Aside from the domestic political scene in the American superpower, the US mid-term elections have international repercussions.

The Democrats’ victory does not only palpably cut Donald Trump and the populist current that he represents down to size.

It gives the Democrats an opportunity to reorganise and ensure that the rest of President Joe Biden’s term is secure, within an indisputable framework.

The outcome of the elections also affects issues pertaining to Greece, and especially Greek-Turkish relations, at a time that Ankara is ratcheting up tensions.

Based on the result, Turkish President Recep Tayyip Erdogan can find no new allies in the US, and Greece’s positions will acquire new, stable voices of support.
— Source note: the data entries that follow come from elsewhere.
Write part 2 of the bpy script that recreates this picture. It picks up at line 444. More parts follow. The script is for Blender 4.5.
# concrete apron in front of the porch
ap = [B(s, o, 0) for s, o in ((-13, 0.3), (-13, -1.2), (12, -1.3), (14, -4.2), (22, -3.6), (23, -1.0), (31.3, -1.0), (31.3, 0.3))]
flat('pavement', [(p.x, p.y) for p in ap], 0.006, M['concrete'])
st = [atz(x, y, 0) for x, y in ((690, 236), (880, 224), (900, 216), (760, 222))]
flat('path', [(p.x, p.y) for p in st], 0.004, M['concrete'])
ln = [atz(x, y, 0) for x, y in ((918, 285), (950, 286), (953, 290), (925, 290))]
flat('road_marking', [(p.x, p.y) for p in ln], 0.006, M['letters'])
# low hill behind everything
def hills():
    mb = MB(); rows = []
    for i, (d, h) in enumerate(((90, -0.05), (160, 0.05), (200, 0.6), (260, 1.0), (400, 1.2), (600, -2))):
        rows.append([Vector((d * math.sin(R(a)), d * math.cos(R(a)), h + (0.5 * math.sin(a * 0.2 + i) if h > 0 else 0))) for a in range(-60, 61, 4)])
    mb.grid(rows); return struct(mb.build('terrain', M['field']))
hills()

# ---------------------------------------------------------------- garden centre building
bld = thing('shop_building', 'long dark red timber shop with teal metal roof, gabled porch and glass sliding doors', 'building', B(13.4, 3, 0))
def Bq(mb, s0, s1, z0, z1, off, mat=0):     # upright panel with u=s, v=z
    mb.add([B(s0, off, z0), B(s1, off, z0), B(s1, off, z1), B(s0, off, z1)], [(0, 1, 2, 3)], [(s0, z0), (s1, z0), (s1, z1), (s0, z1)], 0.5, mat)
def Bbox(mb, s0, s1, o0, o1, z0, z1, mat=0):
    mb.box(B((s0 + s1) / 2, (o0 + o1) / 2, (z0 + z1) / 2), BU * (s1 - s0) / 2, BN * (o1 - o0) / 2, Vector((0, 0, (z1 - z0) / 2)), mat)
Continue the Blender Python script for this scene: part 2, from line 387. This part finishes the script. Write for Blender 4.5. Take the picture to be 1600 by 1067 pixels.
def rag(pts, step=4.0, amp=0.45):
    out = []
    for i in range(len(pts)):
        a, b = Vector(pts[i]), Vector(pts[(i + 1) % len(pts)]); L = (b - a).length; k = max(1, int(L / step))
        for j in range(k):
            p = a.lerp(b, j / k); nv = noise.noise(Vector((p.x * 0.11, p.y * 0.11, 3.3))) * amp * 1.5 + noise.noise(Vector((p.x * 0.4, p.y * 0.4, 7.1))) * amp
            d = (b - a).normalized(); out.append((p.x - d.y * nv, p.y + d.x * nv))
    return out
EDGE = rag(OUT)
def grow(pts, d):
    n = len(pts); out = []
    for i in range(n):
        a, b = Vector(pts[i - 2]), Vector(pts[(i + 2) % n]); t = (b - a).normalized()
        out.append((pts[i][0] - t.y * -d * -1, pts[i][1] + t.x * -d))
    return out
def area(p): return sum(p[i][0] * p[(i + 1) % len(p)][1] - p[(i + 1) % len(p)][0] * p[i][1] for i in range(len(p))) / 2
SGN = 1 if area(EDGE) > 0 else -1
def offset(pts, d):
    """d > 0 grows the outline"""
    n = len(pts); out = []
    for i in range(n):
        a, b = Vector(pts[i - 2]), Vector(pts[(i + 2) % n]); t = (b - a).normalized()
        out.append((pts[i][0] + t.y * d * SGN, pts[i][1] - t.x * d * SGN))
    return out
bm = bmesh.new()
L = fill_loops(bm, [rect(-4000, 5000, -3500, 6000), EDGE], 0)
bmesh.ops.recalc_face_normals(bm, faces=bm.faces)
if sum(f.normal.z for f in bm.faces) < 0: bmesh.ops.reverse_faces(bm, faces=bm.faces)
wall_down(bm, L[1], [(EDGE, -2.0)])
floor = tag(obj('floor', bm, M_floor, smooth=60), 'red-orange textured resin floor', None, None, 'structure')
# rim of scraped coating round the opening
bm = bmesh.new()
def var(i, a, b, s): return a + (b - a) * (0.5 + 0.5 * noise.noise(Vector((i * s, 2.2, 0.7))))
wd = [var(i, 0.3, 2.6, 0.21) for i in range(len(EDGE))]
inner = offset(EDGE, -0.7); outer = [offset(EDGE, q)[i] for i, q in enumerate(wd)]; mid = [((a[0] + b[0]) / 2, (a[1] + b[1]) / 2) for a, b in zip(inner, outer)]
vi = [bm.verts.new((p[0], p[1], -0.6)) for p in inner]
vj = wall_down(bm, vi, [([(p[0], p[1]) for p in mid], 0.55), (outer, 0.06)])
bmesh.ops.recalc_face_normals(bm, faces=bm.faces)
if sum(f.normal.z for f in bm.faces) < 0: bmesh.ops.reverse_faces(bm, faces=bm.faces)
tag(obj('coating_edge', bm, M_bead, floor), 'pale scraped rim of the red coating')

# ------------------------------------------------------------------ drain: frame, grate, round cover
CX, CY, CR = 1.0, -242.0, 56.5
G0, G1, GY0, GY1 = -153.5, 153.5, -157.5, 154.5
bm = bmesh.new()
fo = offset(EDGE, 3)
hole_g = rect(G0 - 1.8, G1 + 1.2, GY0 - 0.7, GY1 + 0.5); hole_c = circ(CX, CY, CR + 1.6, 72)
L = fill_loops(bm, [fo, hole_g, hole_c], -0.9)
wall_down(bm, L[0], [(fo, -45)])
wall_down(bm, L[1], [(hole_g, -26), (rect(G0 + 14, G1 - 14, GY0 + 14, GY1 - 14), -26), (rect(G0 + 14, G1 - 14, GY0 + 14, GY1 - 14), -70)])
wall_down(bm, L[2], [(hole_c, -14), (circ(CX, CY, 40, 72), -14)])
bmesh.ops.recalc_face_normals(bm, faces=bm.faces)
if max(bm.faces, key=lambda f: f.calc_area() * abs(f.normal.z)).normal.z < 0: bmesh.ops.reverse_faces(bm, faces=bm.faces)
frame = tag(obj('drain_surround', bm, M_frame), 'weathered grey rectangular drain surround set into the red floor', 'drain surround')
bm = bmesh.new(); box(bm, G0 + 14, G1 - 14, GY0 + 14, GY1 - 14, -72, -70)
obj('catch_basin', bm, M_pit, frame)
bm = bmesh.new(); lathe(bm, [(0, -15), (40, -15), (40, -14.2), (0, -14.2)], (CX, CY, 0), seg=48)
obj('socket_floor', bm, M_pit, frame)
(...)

Now, more than ever, an important element of successful diplomacy is how many friends and enemies you have in foreign countries, and all the more so in a superpower such as the US, which has a constant and stable interest in our region.
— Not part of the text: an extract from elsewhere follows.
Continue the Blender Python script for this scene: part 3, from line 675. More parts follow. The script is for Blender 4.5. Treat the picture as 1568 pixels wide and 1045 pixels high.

That does not negate the need for Greece to vibrantly activate all its weapons against Turkish revisionism and the further arming of its trouble-making neighbour.

We must not be complacent and rely on the “kindness of strangers [foreigners]”, but instead we must mobilise all our alliances and actions.

It is not inconsequential that the US is emerging from the midterm elections without political upsets.

It is no small thing, for example, that US Senator Bob Menendez (photo), who has steadfastly backed Greece’s positions, remains Chairman of the Senate Foreign Relations Committee.